I will just block her out. If she is a TI and she doesnt take me seriously she has alot to learn about this system.

I have to remember that the cover story proceeds me. Now I am hearing that the older woman has a newsletter...and the old guy who was mean to me a while ago seems to be able to have conversations that are normal with others.

What is one to think of these people? In my position, with how cruel I have been treated, what am I supposed to think?

I have to use my own mother as example. Before I understood her, and what it means to be targeted the way we are intergenerationaly, I never understood her or the way she did things or why she was unable to excel or reach her full potential the way I thought she should be able to.

What I just saw was useful..it says that basically I am a victim of a chemical lobotomy. Sounds about right...it sounds like what has been done to me.
What is curious is why C did not show this to me?

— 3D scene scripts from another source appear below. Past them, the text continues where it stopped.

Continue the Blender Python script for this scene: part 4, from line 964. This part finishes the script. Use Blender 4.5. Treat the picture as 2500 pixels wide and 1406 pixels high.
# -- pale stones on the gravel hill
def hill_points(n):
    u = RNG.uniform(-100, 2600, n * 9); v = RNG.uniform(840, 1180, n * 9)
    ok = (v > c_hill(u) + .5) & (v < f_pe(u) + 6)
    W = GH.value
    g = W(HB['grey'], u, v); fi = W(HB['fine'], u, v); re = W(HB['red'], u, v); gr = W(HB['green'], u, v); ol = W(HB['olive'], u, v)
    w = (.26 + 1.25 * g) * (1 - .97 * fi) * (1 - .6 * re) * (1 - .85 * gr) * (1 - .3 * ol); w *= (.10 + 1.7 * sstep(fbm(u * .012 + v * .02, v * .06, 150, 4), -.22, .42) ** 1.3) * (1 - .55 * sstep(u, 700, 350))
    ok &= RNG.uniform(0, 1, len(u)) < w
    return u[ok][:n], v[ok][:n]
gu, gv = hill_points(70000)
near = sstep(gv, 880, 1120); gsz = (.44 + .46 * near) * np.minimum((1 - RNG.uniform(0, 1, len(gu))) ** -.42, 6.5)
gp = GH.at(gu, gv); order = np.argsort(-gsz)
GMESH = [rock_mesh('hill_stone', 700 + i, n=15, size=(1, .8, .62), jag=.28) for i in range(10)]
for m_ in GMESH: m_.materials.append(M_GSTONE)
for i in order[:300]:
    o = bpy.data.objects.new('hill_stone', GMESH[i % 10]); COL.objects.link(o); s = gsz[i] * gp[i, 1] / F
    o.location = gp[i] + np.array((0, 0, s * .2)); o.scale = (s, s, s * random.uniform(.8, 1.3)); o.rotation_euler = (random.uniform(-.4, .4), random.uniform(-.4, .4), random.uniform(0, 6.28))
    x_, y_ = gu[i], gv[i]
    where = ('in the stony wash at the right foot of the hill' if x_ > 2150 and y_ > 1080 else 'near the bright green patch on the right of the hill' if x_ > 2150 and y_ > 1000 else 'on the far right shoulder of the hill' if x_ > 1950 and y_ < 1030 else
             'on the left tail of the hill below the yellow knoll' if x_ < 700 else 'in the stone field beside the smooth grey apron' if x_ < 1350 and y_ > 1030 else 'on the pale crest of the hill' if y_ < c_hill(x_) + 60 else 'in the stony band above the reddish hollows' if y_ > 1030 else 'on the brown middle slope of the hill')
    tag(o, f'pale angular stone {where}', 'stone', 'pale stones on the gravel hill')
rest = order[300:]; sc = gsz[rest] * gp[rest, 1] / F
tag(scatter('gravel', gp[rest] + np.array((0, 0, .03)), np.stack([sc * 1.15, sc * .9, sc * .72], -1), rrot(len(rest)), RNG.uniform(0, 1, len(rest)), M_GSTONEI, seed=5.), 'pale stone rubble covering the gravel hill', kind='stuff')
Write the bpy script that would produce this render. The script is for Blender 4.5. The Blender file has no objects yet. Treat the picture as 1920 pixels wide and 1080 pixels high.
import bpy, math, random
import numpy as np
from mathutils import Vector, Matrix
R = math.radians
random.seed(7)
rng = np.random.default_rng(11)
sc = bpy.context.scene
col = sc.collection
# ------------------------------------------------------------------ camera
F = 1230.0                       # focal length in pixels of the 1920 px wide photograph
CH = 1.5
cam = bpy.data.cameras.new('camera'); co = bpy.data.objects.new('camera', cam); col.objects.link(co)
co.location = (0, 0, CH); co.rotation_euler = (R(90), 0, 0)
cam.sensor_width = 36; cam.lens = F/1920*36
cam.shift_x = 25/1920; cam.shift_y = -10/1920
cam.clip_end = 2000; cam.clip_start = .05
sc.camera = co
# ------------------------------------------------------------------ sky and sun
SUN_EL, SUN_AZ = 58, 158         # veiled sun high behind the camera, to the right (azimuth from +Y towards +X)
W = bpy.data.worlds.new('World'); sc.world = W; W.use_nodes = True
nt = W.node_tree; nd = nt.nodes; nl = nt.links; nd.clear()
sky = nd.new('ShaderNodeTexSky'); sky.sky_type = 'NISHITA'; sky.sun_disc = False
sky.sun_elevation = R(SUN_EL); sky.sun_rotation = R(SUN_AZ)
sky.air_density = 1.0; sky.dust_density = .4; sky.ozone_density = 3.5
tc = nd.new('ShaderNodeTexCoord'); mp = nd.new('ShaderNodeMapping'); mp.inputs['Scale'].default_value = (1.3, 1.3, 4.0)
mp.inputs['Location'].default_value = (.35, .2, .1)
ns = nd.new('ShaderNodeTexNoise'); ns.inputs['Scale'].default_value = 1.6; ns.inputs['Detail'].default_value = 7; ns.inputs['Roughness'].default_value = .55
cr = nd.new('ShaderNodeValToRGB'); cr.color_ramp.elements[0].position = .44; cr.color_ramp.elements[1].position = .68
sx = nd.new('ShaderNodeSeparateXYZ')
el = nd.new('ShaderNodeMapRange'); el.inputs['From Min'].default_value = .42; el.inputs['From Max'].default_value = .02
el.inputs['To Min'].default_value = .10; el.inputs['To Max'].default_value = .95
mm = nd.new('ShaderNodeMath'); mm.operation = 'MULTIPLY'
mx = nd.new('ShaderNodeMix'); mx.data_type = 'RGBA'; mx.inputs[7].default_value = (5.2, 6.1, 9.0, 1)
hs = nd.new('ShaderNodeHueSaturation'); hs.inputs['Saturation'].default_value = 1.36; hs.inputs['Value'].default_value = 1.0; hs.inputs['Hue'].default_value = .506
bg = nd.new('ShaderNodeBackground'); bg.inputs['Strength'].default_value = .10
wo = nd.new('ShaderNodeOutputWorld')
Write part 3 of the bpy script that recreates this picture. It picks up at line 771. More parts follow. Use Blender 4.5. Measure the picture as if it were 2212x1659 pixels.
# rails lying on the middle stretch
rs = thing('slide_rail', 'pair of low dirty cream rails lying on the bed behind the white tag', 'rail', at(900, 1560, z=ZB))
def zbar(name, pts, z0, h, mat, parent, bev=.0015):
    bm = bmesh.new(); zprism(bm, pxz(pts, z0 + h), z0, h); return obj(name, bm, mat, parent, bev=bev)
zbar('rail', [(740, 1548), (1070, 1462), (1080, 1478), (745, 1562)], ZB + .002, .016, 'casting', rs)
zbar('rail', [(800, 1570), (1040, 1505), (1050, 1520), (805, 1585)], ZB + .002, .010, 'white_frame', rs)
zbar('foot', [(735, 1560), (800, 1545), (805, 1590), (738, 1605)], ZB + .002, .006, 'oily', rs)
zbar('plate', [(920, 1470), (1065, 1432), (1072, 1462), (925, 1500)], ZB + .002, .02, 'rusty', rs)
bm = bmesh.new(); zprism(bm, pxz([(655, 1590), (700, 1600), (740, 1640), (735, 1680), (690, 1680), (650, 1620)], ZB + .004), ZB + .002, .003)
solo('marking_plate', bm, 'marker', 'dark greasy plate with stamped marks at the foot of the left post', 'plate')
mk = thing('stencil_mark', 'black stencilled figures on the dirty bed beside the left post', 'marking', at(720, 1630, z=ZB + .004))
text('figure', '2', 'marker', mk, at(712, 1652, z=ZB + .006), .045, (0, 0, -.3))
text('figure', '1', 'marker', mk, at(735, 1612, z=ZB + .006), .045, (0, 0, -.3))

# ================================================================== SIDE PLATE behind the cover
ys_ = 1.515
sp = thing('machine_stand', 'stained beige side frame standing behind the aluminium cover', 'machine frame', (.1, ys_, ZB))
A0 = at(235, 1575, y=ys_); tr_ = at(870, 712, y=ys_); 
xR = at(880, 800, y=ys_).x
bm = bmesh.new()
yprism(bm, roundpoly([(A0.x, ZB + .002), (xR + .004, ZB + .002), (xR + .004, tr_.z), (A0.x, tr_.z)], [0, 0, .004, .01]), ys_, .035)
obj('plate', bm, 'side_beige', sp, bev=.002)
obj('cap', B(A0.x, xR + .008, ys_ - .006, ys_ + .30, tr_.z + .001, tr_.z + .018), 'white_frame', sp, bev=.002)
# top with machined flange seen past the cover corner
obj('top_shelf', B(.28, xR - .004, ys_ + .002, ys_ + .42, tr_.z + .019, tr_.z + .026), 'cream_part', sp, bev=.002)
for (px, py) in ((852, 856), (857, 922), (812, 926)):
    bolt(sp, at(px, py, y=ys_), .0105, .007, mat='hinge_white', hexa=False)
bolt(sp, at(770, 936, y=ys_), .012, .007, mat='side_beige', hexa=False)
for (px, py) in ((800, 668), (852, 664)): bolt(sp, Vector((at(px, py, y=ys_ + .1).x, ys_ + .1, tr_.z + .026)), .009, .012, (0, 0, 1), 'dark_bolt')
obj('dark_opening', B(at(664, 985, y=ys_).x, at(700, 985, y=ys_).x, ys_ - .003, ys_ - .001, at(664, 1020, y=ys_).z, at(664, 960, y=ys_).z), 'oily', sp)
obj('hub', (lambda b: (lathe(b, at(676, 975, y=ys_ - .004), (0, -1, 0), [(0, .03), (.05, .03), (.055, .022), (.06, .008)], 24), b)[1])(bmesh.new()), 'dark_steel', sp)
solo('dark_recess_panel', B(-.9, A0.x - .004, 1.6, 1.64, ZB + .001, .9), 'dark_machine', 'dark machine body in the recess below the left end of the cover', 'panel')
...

And still I wonder, why does she insist the I 'Dont respect anything?'
One has to wonder sometimes if these people are just programmed and dont know any better..it doesnt make any sense..I was warned about that in fact from someone in FFCH in the very beginning. A TI turned on me and ganged up on me with another alleged TI, and started saying hurtful things...I was lost and wandering around Phoenix AZ (which is not a place to be wandering around upset) and I called this one woman. She said " honey YOUR not manipulative, its just that other TI's are PROGRAMMED"..she was nice until I thought I caught her taping conversations over the phone.

There is so much set up and deception in these games...TI's can be pretty stupid at times. Once I was in CT and was still very mind controlled, like I still didnt get it yet. The first people to get me to talk to them, who approached me were later I found out when my camera was stolen, were Hartford's biggest informants. What was disturbing was there seemed to be a woman who had this very satisfied look on her stupid face, like she caught me sitting with informants in the train station ( yeah bitch, cuz my camera was stolen and the security told me who they were after all and told me that maybe they saw something-DUH) ...I mean it was weird. She had this look and made this phone call.
It was so stupid...and confusing.
You know what is more incriminating that anything you THINK you know or see in this game??
The fact that my camera was stolen and the :30 seconds in the surveillance video that shows which way the thieves went was missing when security and I viewed it right after it happened.

That is what is really happening. The constant gas lighting of the TI.

So it is safe to assume that if you are nasty to me, or you are unsympathetic or if you are unjust or if you are bullying...I have had enough and am quite fed up and will not put up with games.

Games of jealousy, games of hatred, games of control, games of non sense or testing my threshold for how much I can take that doesnt make sense before I become docile.

If you are not dead serious about fighting this monster, and really focusing on your own case and being discreet, I dont have time for it. If you want to still hold onto personal -isms and hang ups I dont have time for you. If you want to play games or be petty and domineering, then go be a perp.

I am fighting for my life and my health everyday...your average person with freedoms, rights and a life would not believe or understand.

I dont need perps at Pine street telling me how "Mothers do cruel things to thier children" and how Pine Street is there to take in people after they have gone Alzheimer's becuz thier families abandoned them...I dont need to have it spelled out for me. I dont need a perp in Waltham telling other women that my own mother is trying "to get her (me)labeled as mental" I already can guess what that family is up to in order silence the whistle blower.

The pressure I am under is immense and anyone who adds to me working on my first heart attack is going to be mistrusted intensely.

1 comment:

  1. I get the planted "stupid" act around me often. Then they turn on you at some point, displaying intelligent while you, the TI victim, gets dithered to seem forgetful, reversing roles temporarily.